## start Supplied information

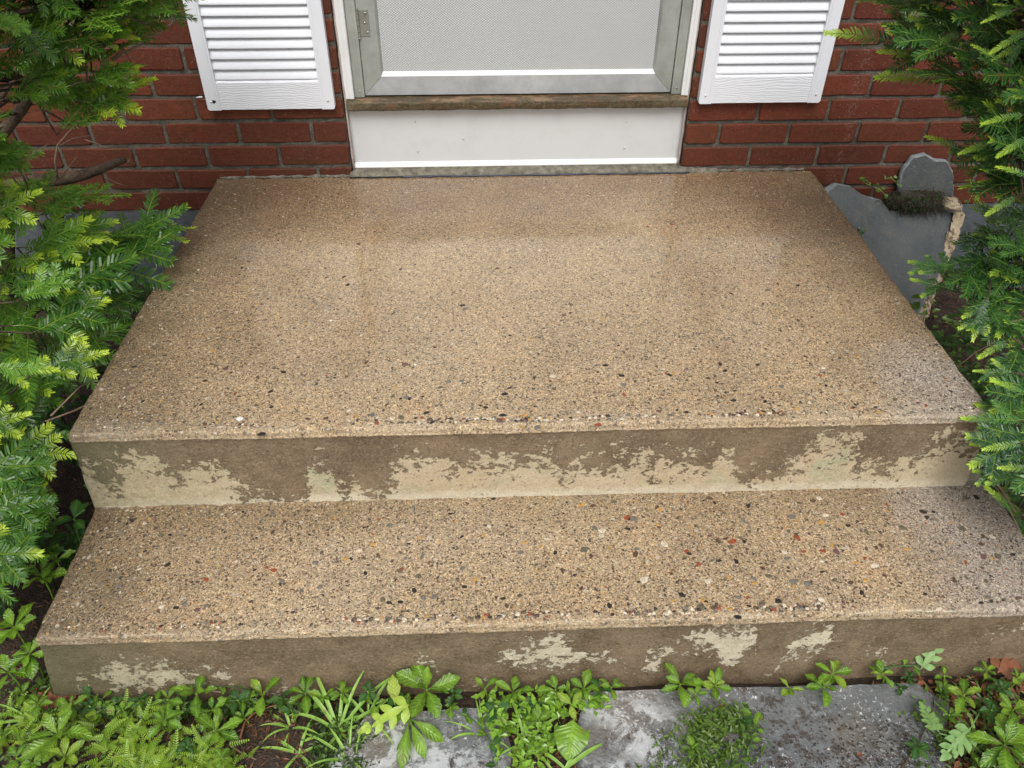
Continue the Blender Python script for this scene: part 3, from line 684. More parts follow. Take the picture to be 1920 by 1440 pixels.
for side in (-1, 1):
    for c in range(-3, 31):
        if side < 0: zb = BED + c*CO + JT/2
        else: zb = BED + c*CO + JT/2 + DZ
        full_first = (c % 2 != 0)        # course just above the landing (c=-1) starts with a full brick
        x = 0.0; k = 0
        while x < 2.2:
            L = MODX if (full_first or k > 0) else MODX/2
            a, b_ = x + (.0 if k == 0 else JT/2), x + L - JT/2
            if k == 0: b_ = x + L - JT/2 + .0; 
            ind = c <= 6 and x < 1.15
            Lb = (MODX if L > .15 else MODX/2) - JT
            if side < 0: put_brick(-(x+L)+JT/2+(JT*.0), zb, Lb, ind, c)
            else: put_brick(OPEN_W + x + (JT/2 if k else JT/2), zb, Lb, ind, c)
            x += L; k += 1
for c in range(25, 31):     # over the door
    x = -.0
    while x < OPEN_W-.05:
        mbup.box((x+.005, 0, BED+c*CO+.005), (min(x+MODX, OPEN_W)-.005, .09, BED+c*CO+.0625)); x += MODX
o = mbup.build('upper_brickwork', M['brick'], wall); o.location = WO; o['kind'] = 'stuff'
mm = MB()
def mortar_sheet(x0, x1, z0, z1, y):
    nx, nz_ = max(2, int((x1-x0)/.012)), max(2, int((z1-z0)/.012)); vs = []
    for j in range(nz_+1):
        for i in range(nx+1):
            x = x0+(x1-x0)*i/nx; z = z0+(z1-z0)*j/nz_
            vs.append((x, y + .0022*nz(x*30, z*60)+.0012*nz(x*90, z*90), z))
    mm.add(vs, [(j*(nx+1)+i, j*(nx+1)+i+1, (j+1)*(nx+1)+i+1, (j+1)*(nx+1)+i) for j in range(nz_) for i in range(nx)])
mortar_sheet(-1.3, -.004, .25, 1.0, .0042); mortar_sheet(OPEN_W+.004, 2.2, .232, 1.0, .0042)
mm.box((-2.4, .012, .25), (-.004, .16, 2.6)); mm.box((OPEN_W+.004, .012, .232), (3.2, .16, 2.6)); mm.box((-.003, .012, 2.16), (OPEN_W+.003, .16, 2.6))
mm.box((-2.4, .006, 1.0), (-.004, .0115, 2.6)); mm.box((OPEN_W+.004, .006, 1.0), (3.2, .0115, 2.6))
o = mm.build('mortar', M['mortar'], wall, smooth=False); o.location = WO
fo = MB(); fo.box((-2.4, .004, -.1), (-.001, .2, .2495)); fo.box((0, .02, -.1), (.96, .2, .33)); fo.box((.961, .004, -.1), (3.2, .2, .2315))
o = fo.build('foundation', M['foundation'], wall); o.location = WO
# pinkish caulk and lime smeared down the brick reveals
cb = MB()
for xx, sgn in ((.002, 1), (OPEN_W-.002, -1)):
    pts = []; rr = []
    for i in range(90):
        z = .372+i*.02
        pts.append((xx+sgn*.0015*nz(z*20, xx*9), .012+.003*nz(z*33, 1), z)); rr.append(.0035+.0016*nz(z*60, 7))
    cb.tube(pts, rr, 6)
o = cb.build('caulk_bead', M['caulk'], wall, smooth=True); o.location = WO
sm = MB()
vs = []; N = 26
for i in range(N+1):
    z = .372+(.57-.372)*i/N
    vs += [(OPEN_W-.0015, .004+.003*nz(z*50), z), (OPEN_W-.0015, .05, z)]
sm.add(vs, [(2*i, 2*i+1, 2*i+3, 2*i+2) for i in range(N)])
o = sm.build('lime_smear', M['caulk'], wall); o.location = WO
fl = MB()
for xa_, xb_, zz in ((-.385, -.005, .357), (1.06, 1.345, .357)):
    n_ = int((xb_-xa_)/.005); pts = [(xa_+i*.005, -.001+.002*nz(i*.6, 3), zz+.001*nz(i*.4, 8)) for i in range(n_)]
    fl.tube(pts, [max(.0008, .0042+.0045*nz(i*.31, xa_*9)) for i in range(n_)], 6)
o = fl.build('mortar_fillet', M['ledge'], wall, smooth=False); o.location = WO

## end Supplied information

### Description of the task
Without the pictures, copy the material exactly as given.

### The reply
Continue the Blender Python script for this scene: part 3, from line 684. More parts follow. Take the picture to be 1920 by 1440 pixels.
for side in (-1, 1):
    for c in range(-3, 31):
        if side < 0: zb = BED + c*CO + JT/2
        else: zb = BED + c*CO + JT/2 + DZ
        full_first = (c % 2 != 0)        # course just above the landing (c=-1) starts with a full brick
        x = 0.0; k = 0
        while x < 2.2:
            L = MODX if (full_first or k > 0) else MODX/2
            a, b_ = x + (.0 if k == 0 else JT/2), x + L - JT/2
            if k == 0: b_ = x + L - JT/2 + .0; 
            ind = c <= 6 and x < 1.15
            Lb = (MODX if L > .15 else MODX/2) - JT
            if side < 0: put_brick(-(x+L)+JT/2+(JT*.0), zb, Lb, ind, c)
            else: put_brick(OPEN_W + x + (JT/2 if k else JT/2), zb, Lb, ind, c)
            x += L; k += 1
for c in range(25, 31):     # over the door
    x = -.0
    while x < OPEN_W-.05:
        mbup.box((x+.005, 0, BED+c*CO+.005), (min(x+MODX, OPEN_W)-.005, .09, BED+c*CO+.0625)); x += MODX
o = mbup.build('upper_brickwork', M['brick'], wall); o.location = WO; o['kind'] = 'stuff'
mm = MB()
def mortar_sheet(x0, x1, z0, z1, y):
    nx, nz_ = max(2, int((x1-x0)/.012)), max(2, int((z1-z0)/.012)); vs = []
    for j in range(nz_+1):
        for i in range(nx+1):
            x = x0+(x1-x0)*i/nx; z = z0+(z1-z0)*j/nz_
            vs.append((x, y + .0022*nz(x*30, z*60)+.0012*nz(x*90, z*90), z))
    mm.add(vs, [(j*(nx+1)+i, j*(nx+1)+i+1, (j+1)*(nx+1)+i+1, (j+1)*(nx+1)+i) for j in range(nz_) for i in range(nx)])
mortar_sheet(-1.3, -.004, .25, 1.0, .0042); mortar_sheet(OPEN_W+.004, 2.2, .232, 1.0, .0042)
mm.box((-2.4, .012, .25), (-.004, .16, 2.6)); mm.box((OPEN_W+.004, .012, .232), (3.2, .16, 2.6)); mm.box((-.003, .012, 2.16), (OPEN_W+.003, .16, 2.6))
mm.box((-2.4, .006, 1.0), (-.004, .0115, 2.6)); mm.box((OPEN_W+.004, .006, 1.0), (3.2, .0115, 2.6))
o = mm.build('mortar', M['mortar'], wall, smooth=False); o.location = WO
fo = MB(); fo.box((-2.4, .004, -.1), (-.001, .2, .2495)); fo.box((0, .02, -.1), (.96, .2, .33)); fo.box((.961, .004, -.1), (3.2, .2, .2315))
o = fo.build('foundation', M['foundation'], wall); o.location = WO
# pinkish caulk and lime smeared down the brick reveals
cb = MB()
for xx, sgn in ((.002, 1), (OPEN_W-.002, -1)):
    pts = []; rr = []
    for i in range(90):
        z = .372+i*.02
        pts.append((xx+sgn*.0015*nz(z*20, xx*9), .012+.003*nz(z*33, 1), z)); rr.append(.0035+.0016*nz(z*60, 7))
    cb.tube(pts, rr, 6)
o = cb.build('caulk_bead', M['caulk'], wall, smooth=True); o.location = WO
sm = MB()
vs = []; N = 26
for i in range(N+1):
    z = .372+(.57-.372)*i/N
    vs += [(OPEN_W-.0015, .004+.003*nz(z*50), z), (OPEN_W-.0015, .05, z)]
sm.add(vs, [(2*i, 2*i+1, 2*i+3, 2*i+2) for i in range(N)])
o = sm.build('lime_smear', M['caulk'], wall); o.location = WO
fl = MB()
for xa_, xb_, zz in ((-.385, -.005, .357), (1.06, 1.345, .357)):
    n_ = int((xb_-xa_)/.005); pts = [(xa_+i*.005, -.001+.002*nz(i*.6, 3), zz+.001*nz(i*.4, 8)) for i in range(n_)]
    fl.tube(pts, [max(.0008, .0042+.0045*nz(i*.31, xa_*9)) for i in range(n_)], 6)
o = fl.build('mortar_fillet', M['ledge'], wall, smooth=False); o.location = WO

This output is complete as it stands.